GIVEN DATA:
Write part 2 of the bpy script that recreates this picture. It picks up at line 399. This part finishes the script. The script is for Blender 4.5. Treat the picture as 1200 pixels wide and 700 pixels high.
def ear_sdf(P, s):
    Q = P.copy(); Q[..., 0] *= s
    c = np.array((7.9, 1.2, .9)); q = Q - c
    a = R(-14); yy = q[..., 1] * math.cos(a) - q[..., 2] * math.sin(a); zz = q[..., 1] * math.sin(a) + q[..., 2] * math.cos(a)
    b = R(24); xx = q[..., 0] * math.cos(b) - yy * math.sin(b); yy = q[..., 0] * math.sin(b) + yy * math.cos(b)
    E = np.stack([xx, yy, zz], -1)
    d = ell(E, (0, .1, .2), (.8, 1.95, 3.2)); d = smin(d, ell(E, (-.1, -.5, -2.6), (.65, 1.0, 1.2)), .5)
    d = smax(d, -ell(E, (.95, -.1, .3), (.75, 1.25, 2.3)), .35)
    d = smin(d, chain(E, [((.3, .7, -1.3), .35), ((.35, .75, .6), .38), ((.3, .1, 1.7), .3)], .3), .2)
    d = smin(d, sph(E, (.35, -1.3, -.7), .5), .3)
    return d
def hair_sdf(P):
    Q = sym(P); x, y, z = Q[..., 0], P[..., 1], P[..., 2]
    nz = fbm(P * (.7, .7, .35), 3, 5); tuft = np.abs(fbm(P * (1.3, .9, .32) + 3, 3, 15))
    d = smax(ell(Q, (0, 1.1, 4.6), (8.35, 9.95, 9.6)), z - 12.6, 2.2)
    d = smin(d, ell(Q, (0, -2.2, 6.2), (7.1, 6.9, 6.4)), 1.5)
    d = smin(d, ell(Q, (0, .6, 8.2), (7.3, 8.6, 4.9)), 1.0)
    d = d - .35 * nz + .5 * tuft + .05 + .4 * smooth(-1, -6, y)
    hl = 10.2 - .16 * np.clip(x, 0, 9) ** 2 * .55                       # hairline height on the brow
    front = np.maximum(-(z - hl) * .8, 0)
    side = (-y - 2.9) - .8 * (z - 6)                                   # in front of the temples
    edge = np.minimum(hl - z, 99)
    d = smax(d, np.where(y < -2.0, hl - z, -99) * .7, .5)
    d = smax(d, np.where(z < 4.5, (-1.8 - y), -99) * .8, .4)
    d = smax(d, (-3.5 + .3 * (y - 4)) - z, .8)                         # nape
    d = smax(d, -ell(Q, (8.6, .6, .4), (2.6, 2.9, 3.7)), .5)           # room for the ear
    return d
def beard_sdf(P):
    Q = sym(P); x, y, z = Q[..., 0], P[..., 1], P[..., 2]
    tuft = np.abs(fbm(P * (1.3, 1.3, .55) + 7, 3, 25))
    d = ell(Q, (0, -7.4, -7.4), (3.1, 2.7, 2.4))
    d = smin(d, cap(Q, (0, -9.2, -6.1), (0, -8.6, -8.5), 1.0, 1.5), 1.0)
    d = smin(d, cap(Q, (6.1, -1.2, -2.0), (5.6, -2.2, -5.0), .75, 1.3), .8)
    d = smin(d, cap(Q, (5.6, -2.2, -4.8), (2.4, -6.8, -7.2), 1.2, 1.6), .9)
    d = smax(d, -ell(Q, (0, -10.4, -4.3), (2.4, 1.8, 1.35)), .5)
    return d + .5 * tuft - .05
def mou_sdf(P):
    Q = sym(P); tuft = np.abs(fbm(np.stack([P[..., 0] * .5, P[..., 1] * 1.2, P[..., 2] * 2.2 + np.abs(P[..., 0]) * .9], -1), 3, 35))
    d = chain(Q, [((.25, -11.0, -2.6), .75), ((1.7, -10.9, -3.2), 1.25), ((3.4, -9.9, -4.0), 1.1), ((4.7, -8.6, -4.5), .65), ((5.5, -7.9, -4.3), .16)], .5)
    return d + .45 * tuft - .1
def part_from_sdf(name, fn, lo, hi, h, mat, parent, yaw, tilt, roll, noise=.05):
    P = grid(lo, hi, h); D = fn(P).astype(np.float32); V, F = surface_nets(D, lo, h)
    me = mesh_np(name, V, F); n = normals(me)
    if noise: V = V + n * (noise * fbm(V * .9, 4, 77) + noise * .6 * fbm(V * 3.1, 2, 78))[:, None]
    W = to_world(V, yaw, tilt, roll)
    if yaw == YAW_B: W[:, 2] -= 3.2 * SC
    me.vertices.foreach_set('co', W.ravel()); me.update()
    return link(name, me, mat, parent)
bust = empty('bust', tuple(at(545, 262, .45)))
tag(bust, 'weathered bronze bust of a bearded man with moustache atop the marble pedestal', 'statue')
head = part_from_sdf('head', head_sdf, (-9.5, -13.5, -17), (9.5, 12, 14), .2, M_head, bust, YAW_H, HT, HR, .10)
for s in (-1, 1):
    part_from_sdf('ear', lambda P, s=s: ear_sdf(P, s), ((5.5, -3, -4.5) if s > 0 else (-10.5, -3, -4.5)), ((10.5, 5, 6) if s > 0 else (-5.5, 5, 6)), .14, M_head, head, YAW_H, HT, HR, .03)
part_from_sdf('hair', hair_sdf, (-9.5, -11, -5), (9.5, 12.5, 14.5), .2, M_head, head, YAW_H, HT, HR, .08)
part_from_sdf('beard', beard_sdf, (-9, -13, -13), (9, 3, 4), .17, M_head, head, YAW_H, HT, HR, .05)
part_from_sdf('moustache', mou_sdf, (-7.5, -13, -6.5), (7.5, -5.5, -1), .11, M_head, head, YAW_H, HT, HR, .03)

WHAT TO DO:
Take the lines above and retype all of them exactly.

SOLUTION TO THE EXERCISE:
Write part 2 of the bpy script that recreates this picture. It picks up at line 399. This part finishes the script. The script is for Blender 4.5. Treat the picture as 1200 pixels wide and 700 pixels high.
def ear_sdf(P, s):
    Q = P.copy(); Q[..., 0] *= s
    c = np.array((7.9, 1.2, .9)); q = Q - c
    a = R(-14); yy = q[..., 1] * math.cos(a) - q[..., 2] * math.sin(a); zz = q[..., 1] * math.sin(a) + q[..., 2] * math.cos(a)
    b = R(24); xx = q[..., 0] * math.cos(b) - yy * math.sin(b); yy = q[..., 0] * math.sin(b) + yy * math.cos(b)
    E = np.stack([xx, yy, zz], -1)
    d = ell(E, (0, .1, .2), (.8, 1.95, 3.2)); d = smin(d, ell(E, (-.1, -.5, -2.6), (.65, 1.0, 1.2)), .5)
    d = smax(d, -ell(E, (.95, -.1, .3), (.75, 1.25, 2.3)), .35)
    d = smin(d, chain(E, [((.3, .7, -1.3), .35), ((.35, .75, .6), .38), ((.3, .1, 1.7), .3)], .3), .2)
    d = smin(d, sph(E, (.35, -1.3, -.7), .5), .3)
    return d
def hair_sdf(P):
    Q = sym(P); x, y, z = Q[..., 0], P[..., 1], P[..., 2]
    nz = fbm(P * (.7, .7, .35), 3, 5); tuft = np.abs(fbm(P * (1.3, .9, .32) + 3, 3, 15))
    d = smax(ell(Q, (0, 1.1, 4.6), (8.35, 9.95, 9.6)), z - 12.6, 2.2)
    d = smin(d, ell(Q, (0, -2.2, 6.2), (7.1, 6.9, 6.4)), 1.5)
    d = smin(d, ell(Q, (0, .6, 8.2), (7.3, 8.6, 4.9)), 1.0)
    d = d - .35 * nz + .5 * tuft + .05 + .4 * smooth(-1, -6, y)
    hl = 10.2 - .16 * np.clip(x, 0, 9) ** 2 * .55                       # hairline height on the brow
    front = np.maximum(-(z - hl) * .8, 0)
    side = (-y - 2.9) - .8 * (z - 6)                                   # in front of the temples
    edge = np.minimum(hl - z, 99)
    d = smax(d, np.where(y < -2.0, hl - z, -99) * .7, .5)
    d = smax(d, np.where(z < 4.5, (-1.8 - y), -99) * .8, .4)
    d = smax(d, (-3.5 + .3 * (y - 4)) - z, .8)                         # nape
    d = smax(d, -ell(Q, (8.6, .6, .4), (2.6, 2.9, 3.7)), .5)           # room for the ear
    return d
def beard_sdf(P):
    Q = sym(P); x, y, z = Q[..., 0], P[..., 1], P[..., 2]
    tuft = np.abs(fbm(P * (1.3, 1.3, .55) + 7, 3, 25))
    d = ell(Q, (0, -7.4, -7.4), (3.1, 2.7, 2.4))
    d = smin(d, cap(Q, (0, -9.2, -6.1), (0, -8.6, -8.5), 1.0, 1.5), 1.0)
    d = smin(d, cap(Q, (6.1, -1.2, -2.0), (5.6, -2.2, -5.0), .75, 1.3), .8)
    d = smin(d, cap(Q, (5.6, -2.2, -4.8), (2.4, -6.8, -7.2), 1.2, 1.6), .9)
    d = smax(d, -ell(Q, (0, -10.4, -4.3), (2.4, 1.8, 1.35)), .5)
    return d + .5 * tuft - .05
def mou_sdf(P):
    Q = sym(P); tuft = np.abs(fbm(np.stack([P[..., 0] * .5, P[..., 1] * 1.2, P[..., 2] * 2.2 + np.abs(P[..., 0]) * .9], -1), 3, 35))
    d = chain(Q, [((.25, -11.0, -2.6), .75), ((1.7, -10.9, -3.2), 1.25), ((3.4, -9.9, -4.0), 1.1), ((4.7, -8.6, -4.5), .65), ((5.5, -7.9, -4.3), .16)], .5)
    return d + .45 * tuft - .1
def part_from_sdf(name, fn, lo, hi, h, mat, parent, yaw, tilt, roll, noise=.05):
    P = grid(lo, hi, h); D = fn(P).astype(np.float32); V, F = surface_nets(D, lo, h)
    me = mesh_np(name, V, F); n = normals(me)
    if noise: V = V + n * (noise * fbm(V * .9, 4, 77) + noise * .6 * fbm(V * 3.1, 2, 78))[:, None]
    W = to_world(V, yaw, tilt, roll)
    if yaw == YAW_B: W[:, 2] -= 3.2 * SC
    me.vertices.foreach_set('co', W.ravel()); me.update()
    return link(name, me, mat, parent)
bust = empty('bust', tuple(at(545, 262, .45)))
tag(bust, 'weathered bronze bust of a bearded man with moustache atop the marble pedestal', 'statue')
head = part_from_sdf('head', head_sdf, (-9.5, -13.5, -17), (9.5, 12, 14), .2, M_head, bust, YAW_H, HT, HR, .10)
for s in (-1, 1):
    part_from_sdf('ear', lambda P, s=s: ear_sdf(P, s), ((5.5, -3, -4.5) if s > 0 else (-10.5, -3, -4.5)), ((10.5, 5, 6) if s > 0 else (-5.5, 5, 6)), .14, M_head, head, YAW_H, HT, HR, .03)
part_from_sdf('hair', hair_sdf, (-9.5, -11, -5), (9.5, 12.5, 14.5), .2, M_head, head, YAW_H, HT, HR, .08)
part_from_sdf('beard', beard_sdf, (-9, -13, -13), (9, 3, 4), .17, M_head, head, YAW_H, HT, HR, .05)
part_from_sdf('moustache', mou_sdf, (-7.5, -13, -6.5), (7.5, -5.5, -1), .11, M_head, head, YAW_H, HT, HR, .03)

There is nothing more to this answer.